Thornton wrote his first draft of The New Boy almost 20 years ago. A coming-of-age story not wholly unlike his own, the film follows a nameless Aboriginal boy (played by Aswan Reid) who has been sent to a remote Australian monastery. At first, our title character doesn’t fit in, refusing to wear clothes or use cutlery – as well as possessing supernatural powers – but eventually is accepted by the other Indigenous orphans. After the monastery receives a statue of Jesus on the cross, the boy’s behaviour becomes strange and he loses his gift.
Thornton – who is Aboriginal himself and attended a Catholic school – recalls his own fascination with a Jesus figure like the one which transfixes the boy. This image was the film’s initial inspiration.
“I don’t come from that wheat field, Days of Heaven stuff. I come from a red dirt, dustbowl kind of world,” Thornton explains. “It’s two-and-a-half hours from where I live to Sydney. I do so much postproduction in Sydney, but I’d rather drive for three days than fly for three hours.
“I’m not from The New Boy’s landscape,” he continues, “and never went through the forties or the war. But every time I drive through that piece of country in South Australia – Burra, where we shot the film – I have these emotions.”

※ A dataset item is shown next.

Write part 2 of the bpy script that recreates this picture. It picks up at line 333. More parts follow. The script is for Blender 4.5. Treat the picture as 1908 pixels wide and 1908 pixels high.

A cinematographer at heart, Thornton has a visual imagination. “Driving through the landscape would suddenly conjure up scenes and images of steam tractors and that vintage, amazing world during a really bad time for the planet.” These images began to inform a more singular idea for a script. “I don’t know if it’s called cheating, but because I’m writing it and know I’m going to shoot it…” he trails off. “As a DOP, you’ve been given a script and it might have a murmur or mention of a location or climate. Between you and the director, you go on this discovery. That’s all done before I write the first word; it’s my discovery.”
Also a traditionalist, Thornton prefers practical filmmaking techniques over computerisation or virtual production. “I’m a firm believer in in-camera,” he states. “I grew up with glass plates in front of cameras – and you actually painted them. Although CGI was around, it was simply unaffordable for the kind of films I was making.”
Despite the modern technology at his disposal, Thornton wanted to continue using practical effects – but there were times when this proved impossible. “For the hill where we built the monastery, I probably chose that location about five years ago. Building it on that hill, if you looked out every window, you would have rolling fields and everything. Between the year I’d chosen it and the year we made it, 150 wind turbines were put up.
“We had to paint out these wind turbines, which were visible on every bloody horizon!” Thornton laughs. “It’s just sad, having to do that. I wanted to shoot everything in-camera, but there’s a point where you can’t.”
Thornton managed to create an organic lens flare for the scenes featuring the new boy’s ‘light’ – an illuminated orb which is a product of his powers. “We employed vintage anamorphic C Series Panavision lenses on the shoot. Vintage lenses – I love them. Every time you use them, they have a different trait. If you do enough tests, you can find out when they cause trouble.
“To create the flare, we got a little peanut bulb on a stick,” says Thornton. “Aswan needed something to react to. I couldn’t say, ‘Imagine there’s this little glowing, Tinkerbell bloody thing in front of you, and you’re going to watch it fly around.’ He’s a first-time actor; that’s a big ask. It was important to create a luminous element for him to react to and have dialogue with. We needed something physical.
“We tested LEDs, diodes – all that,” he continues, “but at around 12ft away, that little five-cent light bulb would create the greatest lens flare ever. Testing, testing, testing, you know what I mean?”
Thornton’s commitment to the craft hasn’t been overlooked. His work on The New Boy earned him a Golden Frog at last year’s CAMERIMAGE.